De la démocratie à l’autoritarisme
HITLER’S FIRST HUNDRED DAYS
BY PETER FRITZSCHE.
BASIC, 432 P., 38 €.
L’Allemagne nazie demeure le champ privilégié des historiens, quatre-vingtsept ans après l’accession d’Adolf Hitler au pouvoir. Que cette période suscite un intérêt sans cesse renouvelé des chercheurs ne doit pas étonner. Même si Hitler n’a dirigé l’Allemagne que pendant douze ans, les catastrophes qu’il a provoquées, de la guerre à l’Holocauste, ont marqué le monde à jamais.
Mais, si l’on a exploré les moindres épisodes de la guerre, les rouages du pouvoir nazi, les personnalités des dirigeants hitlériens, les horreurs de la Shoah, il reste une question à laquelle il est toujours aussi difficile de répondre : pourquoi le peuple allemand s’est-il laissé enfermer dans cette logique mortifère sans se rebeller ? Comment, entre janvier et mai 1933, l’Allemagne est-elle passée de la république de Weimar au IIIe Reich sans que la population ne se dresse contre ce qui était clairement une atteinte mortelle à la démocratie ? Cette question ne revêt d’ailleurs pas seulement un intérêt historique, elle s’inscrit aussi dans le monde d’aujourd’hui, où les démocraties sont fragilisées et où l’autoritarisme gagne du terrain.
C’est précisément ce sujet qu’explore l’historien américain Peter Fritzsche, spécialiste du IIIe Reich et professeur à l’université de l’Illinois. Il n’y avait rien d’inévitable dans la nomination de Hitler à la chancellerie, en janvier 1933, à la suite d’obscures tractations politiques entre le président Paul von Hindenburg, la droite conservatrice et les militaires, alors que le Parti national-socialiste avait réalisé un score médiocre aux élections de 1932. Mais, à l’issue d’une séquence politique éclair, les nazis vont gagner les législatives de mars 1933, abolir la Constitution, centraliser les pouvoirs, dissoudre les syndicats, ouvrir le camp de Dachau, et commencer à brutaliser l’opposition, à nier les droits des citoyens juifs et à brûler des livres.
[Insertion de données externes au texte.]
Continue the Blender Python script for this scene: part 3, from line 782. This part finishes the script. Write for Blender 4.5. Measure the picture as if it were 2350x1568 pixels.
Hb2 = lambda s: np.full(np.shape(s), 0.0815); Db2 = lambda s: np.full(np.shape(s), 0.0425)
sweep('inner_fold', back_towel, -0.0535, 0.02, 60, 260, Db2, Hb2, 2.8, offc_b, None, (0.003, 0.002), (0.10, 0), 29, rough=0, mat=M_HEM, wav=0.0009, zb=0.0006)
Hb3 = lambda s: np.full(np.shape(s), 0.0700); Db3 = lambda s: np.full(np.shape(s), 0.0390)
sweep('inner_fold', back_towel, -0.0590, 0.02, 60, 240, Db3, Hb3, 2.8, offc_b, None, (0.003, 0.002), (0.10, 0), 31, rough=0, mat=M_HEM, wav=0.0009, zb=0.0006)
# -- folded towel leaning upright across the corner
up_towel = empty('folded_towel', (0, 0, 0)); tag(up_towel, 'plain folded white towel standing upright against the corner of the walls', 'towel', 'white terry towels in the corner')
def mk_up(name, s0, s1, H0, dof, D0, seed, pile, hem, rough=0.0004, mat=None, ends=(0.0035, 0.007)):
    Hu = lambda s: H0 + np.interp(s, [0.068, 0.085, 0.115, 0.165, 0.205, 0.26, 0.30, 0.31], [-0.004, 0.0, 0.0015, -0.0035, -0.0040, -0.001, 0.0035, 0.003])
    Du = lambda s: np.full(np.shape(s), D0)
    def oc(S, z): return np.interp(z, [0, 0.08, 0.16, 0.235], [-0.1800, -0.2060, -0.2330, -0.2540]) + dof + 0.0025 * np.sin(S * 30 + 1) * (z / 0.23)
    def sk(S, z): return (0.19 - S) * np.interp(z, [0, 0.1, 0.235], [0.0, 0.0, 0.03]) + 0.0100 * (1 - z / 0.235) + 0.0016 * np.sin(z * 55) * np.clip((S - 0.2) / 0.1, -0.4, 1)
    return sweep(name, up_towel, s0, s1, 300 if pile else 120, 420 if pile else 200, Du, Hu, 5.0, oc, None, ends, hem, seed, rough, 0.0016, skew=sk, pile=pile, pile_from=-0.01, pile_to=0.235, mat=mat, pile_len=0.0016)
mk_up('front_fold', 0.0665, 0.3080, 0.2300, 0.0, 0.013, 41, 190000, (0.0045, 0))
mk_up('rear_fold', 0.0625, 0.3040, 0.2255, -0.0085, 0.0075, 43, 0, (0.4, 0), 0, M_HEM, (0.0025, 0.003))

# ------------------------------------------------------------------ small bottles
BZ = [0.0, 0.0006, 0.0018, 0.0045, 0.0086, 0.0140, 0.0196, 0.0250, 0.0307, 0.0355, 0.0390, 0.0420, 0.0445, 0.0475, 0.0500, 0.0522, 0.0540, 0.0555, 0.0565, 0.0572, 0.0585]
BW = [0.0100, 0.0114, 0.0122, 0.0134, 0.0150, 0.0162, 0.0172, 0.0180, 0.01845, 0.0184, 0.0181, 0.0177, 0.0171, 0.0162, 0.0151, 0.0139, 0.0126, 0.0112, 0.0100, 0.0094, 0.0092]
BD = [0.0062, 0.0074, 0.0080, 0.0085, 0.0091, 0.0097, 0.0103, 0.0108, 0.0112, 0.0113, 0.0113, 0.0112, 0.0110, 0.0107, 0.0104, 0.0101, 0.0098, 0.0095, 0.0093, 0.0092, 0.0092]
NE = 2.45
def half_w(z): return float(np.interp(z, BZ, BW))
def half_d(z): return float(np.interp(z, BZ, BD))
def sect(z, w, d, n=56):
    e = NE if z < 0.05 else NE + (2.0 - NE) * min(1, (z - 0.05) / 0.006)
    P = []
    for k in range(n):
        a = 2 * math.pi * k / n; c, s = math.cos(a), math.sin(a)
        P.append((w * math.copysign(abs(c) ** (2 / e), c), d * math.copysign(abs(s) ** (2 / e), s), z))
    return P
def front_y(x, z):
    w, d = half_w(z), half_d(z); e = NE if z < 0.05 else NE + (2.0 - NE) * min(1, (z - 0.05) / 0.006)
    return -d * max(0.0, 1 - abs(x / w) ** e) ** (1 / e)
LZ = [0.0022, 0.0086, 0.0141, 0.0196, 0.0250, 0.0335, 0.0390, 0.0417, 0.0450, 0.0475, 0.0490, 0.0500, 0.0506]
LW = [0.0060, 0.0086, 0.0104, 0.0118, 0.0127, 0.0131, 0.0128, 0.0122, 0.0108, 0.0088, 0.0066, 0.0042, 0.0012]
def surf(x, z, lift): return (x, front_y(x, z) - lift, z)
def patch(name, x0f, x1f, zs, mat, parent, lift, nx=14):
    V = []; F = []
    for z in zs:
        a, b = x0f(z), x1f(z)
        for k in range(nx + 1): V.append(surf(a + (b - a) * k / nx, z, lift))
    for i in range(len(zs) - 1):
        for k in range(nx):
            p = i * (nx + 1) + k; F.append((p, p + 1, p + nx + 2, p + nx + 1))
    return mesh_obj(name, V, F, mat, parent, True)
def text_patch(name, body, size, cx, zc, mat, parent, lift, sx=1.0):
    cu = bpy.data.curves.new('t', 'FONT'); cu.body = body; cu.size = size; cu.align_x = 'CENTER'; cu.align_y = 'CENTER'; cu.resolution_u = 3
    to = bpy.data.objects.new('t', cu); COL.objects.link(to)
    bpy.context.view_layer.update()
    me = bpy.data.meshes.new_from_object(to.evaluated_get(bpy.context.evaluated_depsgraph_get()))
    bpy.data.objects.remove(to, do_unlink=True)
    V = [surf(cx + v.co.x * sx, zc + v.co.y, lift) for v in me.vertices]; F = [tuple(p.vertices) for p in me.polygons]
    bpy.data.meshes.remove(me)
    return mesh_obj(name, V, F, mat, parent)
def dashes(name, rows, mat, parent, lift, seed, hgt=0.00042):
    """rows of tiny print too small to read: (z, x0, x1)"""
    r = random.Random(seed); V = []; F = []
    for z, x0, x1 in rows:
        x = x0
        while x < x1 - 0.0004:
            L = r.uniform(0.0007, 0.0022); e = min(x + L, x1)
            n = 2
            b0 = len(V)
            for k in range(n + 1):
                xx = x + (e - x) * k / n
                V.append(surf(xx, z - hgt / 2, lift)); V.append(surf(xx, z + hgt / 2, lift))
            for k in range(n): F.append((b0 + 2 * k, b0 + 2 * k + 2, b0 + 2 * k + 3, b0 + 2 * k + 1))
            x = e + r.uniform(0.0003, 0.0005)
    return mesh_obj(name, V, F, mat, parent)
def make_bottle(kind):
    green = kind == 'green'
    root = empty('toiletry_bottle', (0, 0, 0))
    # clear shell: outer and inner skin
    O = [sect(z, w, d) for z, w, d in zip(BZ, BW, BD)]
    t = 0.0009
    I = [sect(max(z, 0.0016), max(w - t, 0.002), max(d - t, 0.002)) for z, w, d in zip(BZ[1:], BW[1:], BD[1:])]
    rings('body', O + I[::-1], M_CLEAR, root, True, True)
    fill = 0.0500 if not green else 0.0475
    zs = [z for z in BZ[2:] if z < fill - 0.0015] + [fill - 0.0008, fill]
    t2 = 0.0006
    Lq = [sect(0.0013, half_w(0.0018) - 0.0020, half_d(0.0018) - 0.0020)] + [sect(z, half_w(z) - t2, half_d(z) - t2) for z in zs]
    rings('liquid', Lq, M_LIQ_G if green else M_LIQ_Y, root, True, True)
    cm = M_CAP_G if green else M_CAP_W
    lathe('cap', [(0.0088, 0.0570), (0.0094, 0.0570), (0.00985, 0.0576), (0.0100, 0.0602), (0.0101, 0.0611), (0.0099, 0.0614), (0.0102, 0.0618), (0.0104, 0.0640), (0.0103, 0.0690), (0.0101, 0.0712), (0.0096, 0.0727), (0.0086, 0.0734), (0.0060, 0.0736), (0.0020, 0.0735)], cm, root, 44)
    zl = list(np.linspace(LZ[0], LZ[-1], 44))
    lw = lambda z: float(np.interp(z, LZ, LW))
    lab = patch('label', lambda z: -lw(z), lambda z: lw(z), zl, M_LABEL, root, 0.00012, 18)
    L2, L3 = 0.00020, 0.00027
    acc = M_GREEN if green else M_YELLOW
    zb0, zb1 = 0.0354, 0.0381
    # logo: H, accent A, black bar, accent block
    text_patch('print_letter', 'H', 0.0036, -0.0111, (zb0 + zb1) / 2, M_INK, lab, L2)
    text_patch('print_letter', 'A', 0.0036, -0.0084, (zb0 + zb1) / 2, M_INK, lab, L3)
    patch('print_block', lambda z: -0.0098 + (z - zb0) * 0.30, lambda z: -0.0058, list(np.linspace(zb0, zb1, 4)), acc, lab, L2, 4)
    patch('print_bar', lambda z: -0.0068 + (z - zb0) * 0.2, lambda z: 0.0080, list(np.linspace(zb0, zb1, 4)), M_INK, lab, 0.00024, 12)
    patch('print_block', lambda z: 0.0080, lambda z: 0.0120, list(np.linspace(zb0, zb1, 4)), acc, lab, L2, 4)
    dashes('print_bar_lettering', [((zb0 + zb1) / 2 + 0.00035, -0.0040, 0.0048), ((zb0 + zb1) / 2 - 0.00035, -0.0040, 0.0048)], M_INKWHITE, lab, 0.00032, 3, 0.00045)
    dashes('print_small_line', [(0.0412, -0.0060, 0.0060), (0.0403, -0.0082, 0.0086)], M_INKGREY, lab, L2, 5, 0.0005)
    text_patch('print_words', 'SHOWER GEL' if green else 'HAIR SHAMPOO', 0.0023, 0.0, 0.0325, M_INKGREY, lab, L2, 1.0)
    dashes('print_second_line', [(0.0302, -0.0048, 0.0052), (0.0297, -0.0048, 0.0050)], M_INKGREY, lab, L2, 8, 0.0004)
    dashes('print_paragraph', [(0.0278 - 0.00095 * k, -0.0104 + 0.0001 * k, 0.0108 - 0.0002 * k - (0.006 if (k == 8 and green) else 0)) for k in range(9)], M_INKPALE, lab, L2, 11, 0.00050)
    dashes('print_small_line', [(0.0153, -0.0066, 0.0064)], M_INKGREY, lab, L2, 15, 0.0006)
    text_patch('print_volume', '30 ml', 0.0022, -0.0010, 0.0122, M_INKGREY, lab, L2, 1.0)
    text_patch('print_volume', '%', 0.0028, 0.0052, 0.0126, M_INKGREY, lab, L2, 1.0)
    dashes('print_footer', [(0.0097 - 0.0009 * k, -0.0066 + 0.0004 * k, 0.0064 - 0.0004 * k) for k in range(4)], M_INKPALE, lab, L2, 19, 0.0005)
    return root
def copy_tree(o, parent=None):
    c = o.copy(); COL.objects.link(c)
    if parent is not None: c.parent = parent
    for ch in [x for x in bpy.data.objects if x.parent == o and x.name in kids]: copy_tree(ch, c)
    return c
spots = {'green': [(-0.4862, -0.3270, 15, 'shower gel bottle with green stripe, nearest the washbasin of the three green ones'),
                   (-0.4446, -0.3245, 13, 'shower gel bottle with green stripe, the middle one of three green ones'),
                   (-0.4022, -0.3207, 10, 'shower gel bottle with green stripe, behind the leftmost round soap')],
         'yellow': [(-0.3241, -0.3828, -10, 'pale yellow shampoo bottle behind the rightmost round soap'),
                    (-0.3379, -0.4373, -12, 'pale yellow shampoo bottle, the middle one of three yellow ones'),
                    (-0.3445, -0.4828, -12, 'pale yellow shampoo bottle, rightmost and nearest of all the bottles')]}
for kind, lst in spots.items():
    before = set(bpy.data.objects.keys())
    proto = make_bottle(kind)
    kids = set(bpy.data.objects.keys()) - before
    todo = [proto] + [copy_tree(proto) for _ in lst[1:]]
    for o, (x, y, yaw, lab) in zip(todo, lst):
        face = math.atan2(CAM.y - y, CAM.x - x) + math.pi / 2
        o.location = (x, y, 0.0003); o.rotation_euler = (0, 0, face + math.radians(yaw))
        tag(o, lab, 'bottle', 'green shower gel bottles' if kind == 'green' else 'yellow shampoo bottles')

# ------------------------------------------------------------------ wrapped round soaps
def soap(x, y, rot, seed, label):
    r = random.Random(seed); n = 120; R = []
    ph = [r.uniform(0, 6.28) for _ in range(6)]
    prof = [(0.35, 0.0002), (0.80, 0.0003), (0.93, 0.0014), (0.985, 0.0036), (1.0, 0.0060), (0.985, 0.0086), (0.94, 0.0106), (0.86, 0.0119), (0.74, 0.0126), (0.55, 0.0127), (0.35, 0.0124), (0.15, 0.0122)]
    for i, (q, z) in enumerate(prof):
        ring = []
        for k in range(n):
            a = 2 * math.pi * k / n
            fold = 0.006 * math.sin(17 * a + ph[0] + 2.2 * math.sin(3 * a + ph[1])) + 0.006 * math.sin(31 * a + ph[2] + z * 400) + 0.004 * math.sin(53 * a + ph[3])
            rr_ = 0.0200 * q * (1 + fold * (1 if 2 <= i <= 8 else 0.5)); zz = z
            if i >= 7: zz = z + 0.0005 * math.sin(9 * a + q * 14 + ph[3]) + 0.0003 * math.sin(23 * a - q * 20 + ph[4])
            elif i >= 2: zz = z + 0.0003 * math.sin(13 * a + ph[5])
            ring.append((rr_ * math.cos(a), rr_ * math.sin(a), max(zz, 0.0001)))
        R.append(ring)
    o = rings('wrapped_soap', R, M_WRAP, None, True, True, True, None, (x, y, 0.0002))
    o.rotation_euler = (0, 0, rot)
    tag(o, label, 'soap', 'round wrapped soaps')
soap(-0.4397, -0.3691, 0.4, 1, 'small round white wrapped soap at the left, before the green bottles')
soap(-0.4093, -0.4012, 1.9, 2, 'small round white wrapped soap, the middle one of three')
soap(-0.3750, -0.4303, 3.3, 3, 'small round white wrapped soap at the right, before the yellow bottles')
Le processus de destruction de la démocratie et de mise en place de la dictature aura duré cent jours. Les historiens attribuent cette marche forcée vers l’hitlérisme à la brutalité avec laquelle le parti nazi et les nouvelles autorités de l’Etat ont pris le contrôle de la société allemande. Peter Fritzsche y ajoute une autre explication.
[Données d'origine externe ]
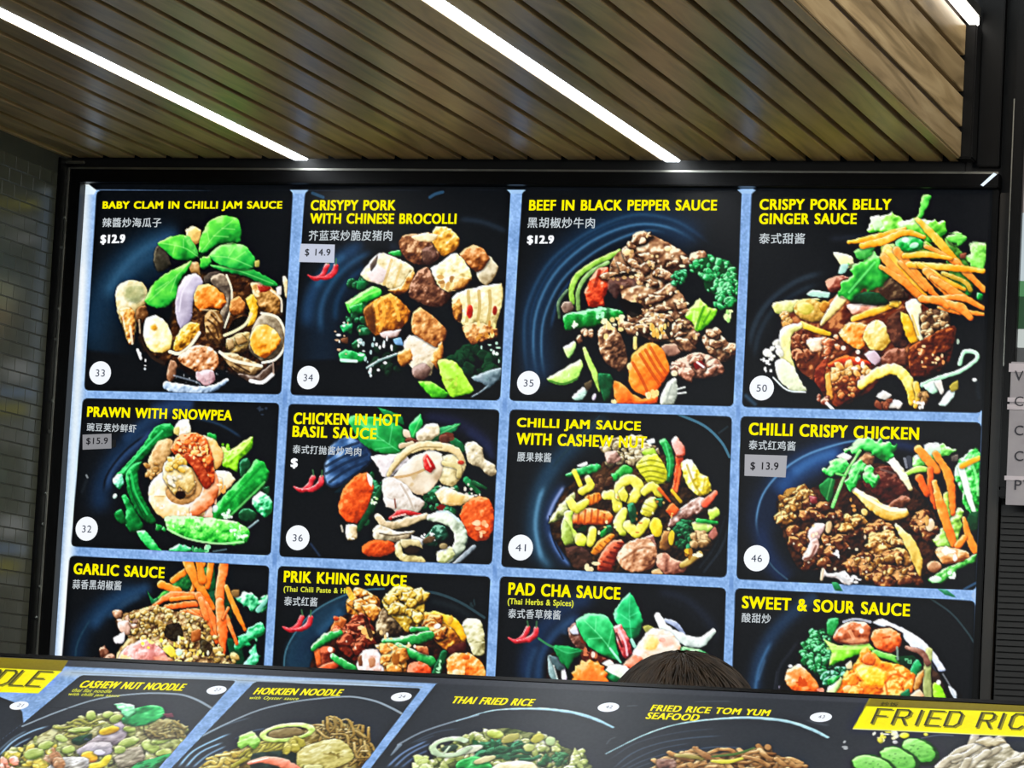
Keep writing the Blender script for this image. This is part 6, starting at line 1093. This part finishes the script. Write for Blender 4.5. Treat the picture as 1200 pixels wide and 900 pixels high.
# the counter body carries the lightbox
yb, zb = CTY + .006, ctr(np.array([0.]), [-.006], -.0705)[0][2] + .0; pf = ctr(np.array([0.]), [LMAX + .02], -.0705)[0]; pb = ctr(np.array([0.]), [-.006], -.0705)[0]
ctx = empty('service_counter', (.6, -2.2, 0), label='dark laminate service counter carrying the sloping lightbox', category='counter')
v = []
for x in (-.9, 2.05): v += [(x, pf[1] + .02, 0.1), (x, pb[1] - .02, 0.1), (x, pb[1] - .02, pb[2] - .012), (x, pf[1] + .02, pf[2] + .008)]
under(link('counter_body', mesh('counter_body', v, [(0, 1, 2, 3), (7, 6, 5, 4), (0, 4, 5, 1), (1, 5, 6, 2), (2, 6, 7, 3), (3, 7, 4, 0)]), M['counter']), ctx)
under(box('kick_board', (-.88, 2.03, pf[1] + .06, pb[1] - .05, 0, .1), M['black']), ctx)
# ---------------------------------------------------------------- right of the big board: shutter, second board, price card
sh = empty('roller_shutter', (1.4, -.03, 0), label='black roller shutter with fine ribs, lower right edge', category='shutter')
under(box('shutter_backing', (1.062, 1.9, -.018, -.001, 0, 2.02), M['shutter']), sh)
v, f = boxes([(1.064, 1.9, -.026, -.018, .01 + i * .0125, .019 + i * .0125) for i in range(160)]); under(link('rib', mesh('rib', v, f), M['shutter'], None, kind='stuff'), sh)
under(box('side_channel', (1.036, 1.058, -.034, -.001, 0, 2.66), mat('brown_black_metal', '#17140f', '#221d16', .4), bevel=.002), sh)
sb = empty('side_menu_board', (1.3, -.03, 2.0), label='second menu board in a black frame, cut off at the right edge', category='menu board')
under(box('frame_rail', (1.064, 1.087, -.07, -.001, 2.05, 3.4), M['black'], bevel=.003), sb)
under(box('edge_strip', (1.0605, 1.0635, -.06, -.03, 2.30, 2.85), M['alu'], bevel=.0005), sb)
PZ = [(2.05, 2.29, '#0b0d10'), (2.29, 2.34, '#4a4c4c'), (2.34, 2.378, '#c8d0cc'), (2.378, 2.445, '#17502a'), (2.445, 2.477, '#4c8c58'), (2.477, 2.617, '#c8d6da'), (2.617, 2.79, '#9c928c'), (2.79, 3.4, '#2a3036')]
for z0, z1, c in PZ:
    under(box('menu_panel', (1.087, 1.7, -.05, -.001, z0, z1 - .001), glow('side_print_' + c[1:], c, .85 if c[1] not in '01' else .6)), sb)
under(box('frame_rail', (1.064, 1.7, -.07, -.001, 2.03, 2.05), M['black'], bevel=.003), sb)
pc = empty('price_card', (1.2, -.075, 2.03), label='grey price card with worn white rows, clipped to the second board', category='card')
zz = lambda y: float(on_wall([[1191, y]], -.075)[0, 2])
xl = float(on_wall([[1182, 500]], -.075)[0, 0])
under(box('card_sheet', (xl, 1.42, -.0755, -.0715, zz(592), zz(424)), M['sheet'], bevel=.0005), pc)
for y0, y1 in ((426, 436), (466, 471), (474, 480), (558, 563)): under(box('worn_strip', (xl - .004, 1.40, -.0775, -.0757, zz(y1), zz(y0)), M['row']), pc)
for ch, yb_ in (('V', 446), ('C', 476), ('C', 510), ('C', 540), ('PY', 574)):
    v, f = glyphs(ch); a = on_wall([[1189, yb_]], -.0762)[0]; w = .018 * len(ch)
    under(link('card_lettering', mesh('card_lettering', [(a[0] + p[0] * w, -.0780, a[2] + p[1] * .020) for p in v], f), M['cardink']), pc)
# ---------------------------------------------------------------- person behind the counter: only the crown of the head shows
def skin_tree(name, pts, links, m, parent, root=0, sub=2):
    me = mesh(name, [p[:3] for p in pts], []); me.edges.add(len(links)); me.edges.foreach_set('vertices', [i for e in links for i in e]); me.update()
    o = link(name, me, m, parent); md = o.modifiers.new('Skin', 'SKIN'); md.use_smooth_shade = True
    for i, p in enumerate(pts): me.skin_vertices[0].data[i].radius = (p[3], p[4] if len(p) > 4 else p[3])
    me.skin_vertices[0].data[root].use_root = True
    s = o.modifiers.new('Subdivision', 'SUBSURF'); s.levels = s.render_levels = sub; return o
PY = -1.50
top = on_wall([[806, 764]], PY)[0]
HX, HT = float(top[0]), float(top[2])            # head top in the room
pe = empty('person', (HX, PY, 0), label='person with dark hair standing behind the counter, only the crown in view', category='person')
h = HT; K = h / 1.68
def loc(v): return [(x * K, y * K, z * K, *r) for x, y, z, *r in v]
Bp = loc([(0, 0, .93, .125, .10), (0, -.005, 1.08, .115, .09), (0, -.01, 1.25, .14, .10), (0, -.005, 1.38, .12, .085), (0, -.01, 1.44, .055), (0, -.025, 1.50, .052),      # 0-5 pelvis..neck
 (.10, -.005, 1.36, .07), (.17, 0, 1.34, .055), (.20, -.02, 1.09, .043), (.17, -.20, 1.02, .034), (.165, -.27, 1.01, .026, .035), (.165, -.33, 1.00, .022, .036),             # 6-11 arm
 (-.10, -.005, 1.36, .07), (-.17, 0, 1.34, .055), (-.20, -.02, 1.09, .043), (-.17, -.20, 1.02, .034), (-.165, -.27, 1.01, .026, .035), (-.165, -.33, 1.00, .022, .036),
 (.09, 0, .84, .085), (.095, -.01, .48, .058), (.095, .01, .09, .04), (.10, -.06, .03, .035), (.10, -.15, .025, .028),
 (-.09, 0, .84, .085), (-.095, -.01, .48, .058), (-.095, .01, .09, .04), (-.10, -.06, .03, .035), (-.10, -.15, .025, .028)])
Lk = [(0, 1), (1, 2), (2, 3), (3, 4), (4, 5), (3, 6), (6, 7), (7, 8), (8, 9), (9, 10), (10, 11), (3, 12), (12, 13), (13, 14), (14, 15), (15, 16), (16, 17), (0, 18), (18, 19), (19, 20), (20, 21), (21, 22), (0, 23), (23, 24), (24, 25), (25, 26), (26, 27)]
# five fingers per hand, rooted in the palm
for s, root in ((1, 11), (-1, 17)):
    for j, (ox, L) in enumerate(((-.026, .036), (-.009, .042), (.009, .040), (.025, .032))):
        b = len(Bp); bx = .165 * s + ox
        Bp += loc([(bx, -.352, 1.000, .0095), (bx + ox * .15, -.352 - L * .6, .994, .0085), (bx + ox * .2, -.352 - L * 1.1, .976, .0078), (bx + ox * .2, -.352 - L * 1.25, .955, .007)])
        Lk += [(root, b), (b, b + 1), (b + 1, b + 2), (b + 2, b + 3)]
    b = len(Bp); Bp += loc([(.165 * s - .030 * s, -.295, 1.0, .0115), (.165 * s - .055 * s, -.325, .992, .0095), (.165 * s - .058 * s, -.355, .985, .008)]); Lk += [(root - 1, b), (b, b + 1), (b + 1, b + 2)]
skin_tree('body', Bp, Lk, M['skin'], pe)
sh_ = [(x, y, z, r * 1.13 + .006, (q[0] if q else r) * 1.13 + .006) for x, y, z, r, *q in Bp]
def sub_tree(name, ids, m, scale_last=None):
    mp = {i: k for k, i in enumerate(ids)}; skin_tree(name, [sh_[i] for i in ids], [(mp[a], mp[b]) for a, b in Lk if a in mp and b in mp], m, pe)
b0 = len(sh_); sh_ += loc([(.193, -.012, 1.19, .058), (-.193, -.012, 1.19, .058), (0, 0, .80, .165, .135), (0, 0, 1.03, .128, .102)]); Lk += [(7, b0), (13, b0 + 1), (0, b0 + 2), (0, b0 + 3)]
sub_tree('shirt', [0, 1, 2, 3, 6, 7, b0, 12, 13, b0 + 1, b0 + 2], M['shirt']); sub_tree('trousers', [0, b0 + 3, 18, 19, 20, 23, 24, 25], M['trouser']); sub_tree('shoe', [20, 21, 22], M['shoe']); sub_tree('shoe', [25, 26, 27], M['shoe'])
# head: one shaped surface with brow, nose, lips, chin and ears, bowed a little
HR = Matrix.Translation((0, -.035 * K, h - .128)) @ Matrix.Rotation(.30, 4, 'X')
bm = bmesh.new(); bmesh.ops.create_uvsphere(bm, u_segments=48, v_segments=36, radius=1)
def gs(d, s): return math.exp(-d * d / (s * s))
for v in bm.verts:
    x, y, z = v.co; w = 1 - .30 * max(0, -z) ** 1.5; X = x * .078 * w; Y = y * (.098 if y > 0 else .094); Z = z * (.108 if z > 0 else .118)
    if y < 0:
        Y += .012 * max(0, -z) * (1 if abs(x) < .5 else .5)
        Y -= .026 * gs(x, .16) * gs(z + .22, .16) + .010 * gs(x, .10) * gs(z + .02, .2)      # nose
        Y -= .007 * gs(x, .30) * gs(z + .50, .07) + .005 * gs(x, .28) * gs(z + .60, .06)     # lips
        Y -= .010 * gs(x, .28) * gs(z + .86, .14)                                            # chin
        Y += .012 * (gs(x - .40, .17) + gs(x + .40, .17)) * gs(z - .02, .13)                 # eye sockets
        Y -= .005 * (gs(x - .42, .25) + gs(x + .42, .25)) * gs(z - .2, .08)                  # brows
    e = gs(y - .12, .16) * gs(z + .05, .22) * (1 if abs(x) > .85 else 0); X += math.copysign(.018 * e, x)   # ears
    v.co = (X, Y, Z)
for f in bm.faces: f.smooth = True
me = bpy.data.meshes.new('head'); bm.transform(HR); bm.to_mesh(me); bm.free(); link('head', me, M['skin'], pe)
for s in (1, -1):
    for nme, r, dy, mm in (('eye', .0122, 0, 'eye'), ('iris', .0060, -.0072, 'iris')):
        bm = bmesh.new(); bmesh.ops.create_uvsphere(bm, u_segments=16, v_segments=12, radius=r); bm.transform(HR @ Matrix.Translation((.031 * s, -.0715 + dy, .003)))
        for f in bm.faces: f.smooth = True
        me = bpy.data.meshes.new(nme); bm.to_mesh(me); bm.free(); link(nme, me, M[mm], pe)
# hair: a full cap with many strands lying over it
bm = bmesh.new(); bmesh.ops.create_uvsphere(bm, u_segments=40, v_segments=28, radius=1)
dead = []
for v in bm.verts:
    x, y, z = v.co
    if z < -.75 or (y < -.25 and z < .32 - .1 * abs(x)): dead.append(v); continue
    k = 1 + .02 * math.sin(7 * x + 5 * y) + .015 * math.sin(13 * x - 9 * z)
    v.co = (x * .108 * k, y * .116 * k + .006, z * .120 * k + .006)
bmesh.ops.delete(bm, geom=dead, context='VERTS')
for f in bm.faces: f.smooth = True
rr = random.Random(11)
for i in range(420):
    t0 = rr.uniform(0, 2 * PI); r0 = rr.uniform(.05, .35); tw = rr.uniform(-.5, .5); n = 9; prev = None; wv = rr.uniform(.0009, .0018); lift = rr.uniform(.001, .006)
    for j in range(n):
        q = j / (n - 1); ph = r0 + q * rr.uniform(1.25, 1.45); th = t0 + tw * q; x, y, z = math.sin(ph) * math.cos(th), math.sin(ph) * math.sin(th), math.cos(ph)
        if y < -.25 and z < .30: break
        P = Vector((x * .1085, y * .1165 + .006, z * .1205 + .006)); N_ = Vector((x, y, z)); T_ = N_.cross(Vector((-math.sin(th), math.cos(th), 0))).cross(N_).normalized()
        a = P + N_ * (lift * (1 - .3 * q)); cur = [bm.verts.new(a + T_ * wv), bm.verts.new(a + N_ * wv), bm.verts.new(a - T_ * wv)]
        if prev:
            for m_ in range(3):
                try: bm.faces.new((prev[m_], prev[(m_ + 1) % 3], cur[(m_ + 1) % 3], cur[m_])).smooth = True
                except ValueError: pass
        prev = cur
HH = Matrix.Translation((0, -.02 * K, h - .132)) @ Matrix.Rotation(.22, 4, 'X')
me = bpy.data.meshes.new('hair'); bm.transform(HH @ Matrix.Diagonal((1.17, 1.1, 1.0, 1))); bm.to_mesh(me); bm.free(); link('hair', me, M['hair'], pe)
Si les Allemands ont été séduits par Hitler, c’est non pas par désespoir mais par optimisme, par adhésion au projet de former une nouvelle communauté du peuple définie autant par l’idée de « nation » que par celle de « supériorité de la race aryenne ». L’auteur en veut pour preuve, notamment, la célébration du 1er Mai, transformée, en 1933, en une sorte de fête de l’Unité nationale à laquelle ont pris part des centaines de milliers de personnes à Berlin, et ce à la veille de l’arrestation des dirigeants des syndicats de gauche. Le livre de Peter Fritzsche est une contribution majeure à la compréhension des mécanismes qui ont permis l’instauration du régime nazi en Allemagne, alors que rien ne l’y prédisposait. Un rappel qui ne peut que nous être utile.